Gandhara Sculptures

Gandhara Sculptures, Collection Staatliche Museen zu Berlin, Museum für Asiatische Kunst, installation view, Neue Galerie, Kassel, documenta 14, photo: Mathias Völzke

Head of a fasting Buddha (second–third century CE)

There are over 5,000 kilometers between Athens and Kabul in Afghanistan, between Rome and Peshawar in Pakistan. Despite these great distances, intensive cultural contact between the East and the West took place in ancient times. Between the first and fifth centuries of our time, Gandhara art flourished in the area that is northwest Pakistan today. In their Buddhist sculptures, Mediterranean antique, at that time excitingly contemporary, melded with Indian and Iranian influences to create a harmonious whole. A Buddha between Corinthian columns, a Heracles as Buddha’s companion appeared natural in this early Buddhist pictorial world. This cosmopolitan visual language was made possible in service of an Indian religion through the expansion of the Hellenistic empires to the very heart of Central Asia (fourth century through the first century BC), through migrations of different “Hellenized” people from Central to South Asia, and finally through the rapid increase in trade of the Imperium Romanum with India (from the first century AD). Gandhara was integrated in the Silk Road network. The steady influx of people of different characters, of ideas and forms, made Gandhara an early stage for global networking.
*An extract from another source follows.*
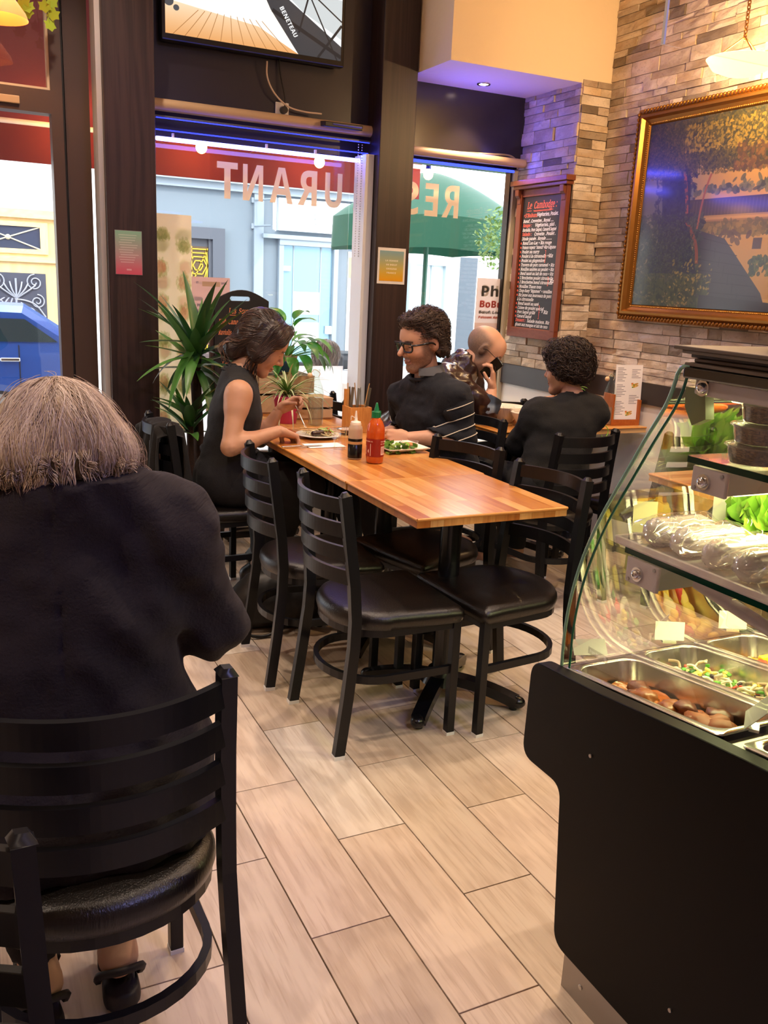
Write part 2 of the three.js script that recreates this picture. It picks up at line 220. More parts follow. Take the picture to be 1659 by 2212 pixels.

Siddhartha Gautama ends his fasting (second–third century CE); Mara’s attack (second–third century CE); Buddha preaching from town to town (second–third century CE)

The art of Gandhara shows Buddha as an unadorned monk with bun-like knots on his head and a sweep of hair across his forehead. The elongated earlobes, which have been left behind by ear jewelry that has been removed, are signs of his renunciation of the world. Initially, Buddha attempted years-long fasting. He was emaciated to the bone. However, this extreme self-denial did not release him from unwanted passions. As a path to inner peace, the former prince developed a softer method, the “middle way:” sitting still in breathing contemplation (meditation), combined with ethical action. Before he became Buddha, the Awakened, through this method, he had to withstand the temptations of Mara (Lord over the world of the senses and passions). Mara disturbed Buddha’s meditation with restlessness. He frightened him with grimacing faces, noise, threatened him with violence, sent him sensual temptations in the form of his daughters. Through these methods, he sought to keep him from his spiritual breakthrough. Yet, as the scene of the attack by Mara shows, the meditating Buddha formed an aura of peace around himself that Mara was no longer able to disturb. Buddha attained enlightenment. Soon thereafter, the Blessed One traveled as a respected beggar monk and wandering preacher, proclaiming the “middle way.” Buddhism was born with the first conversions.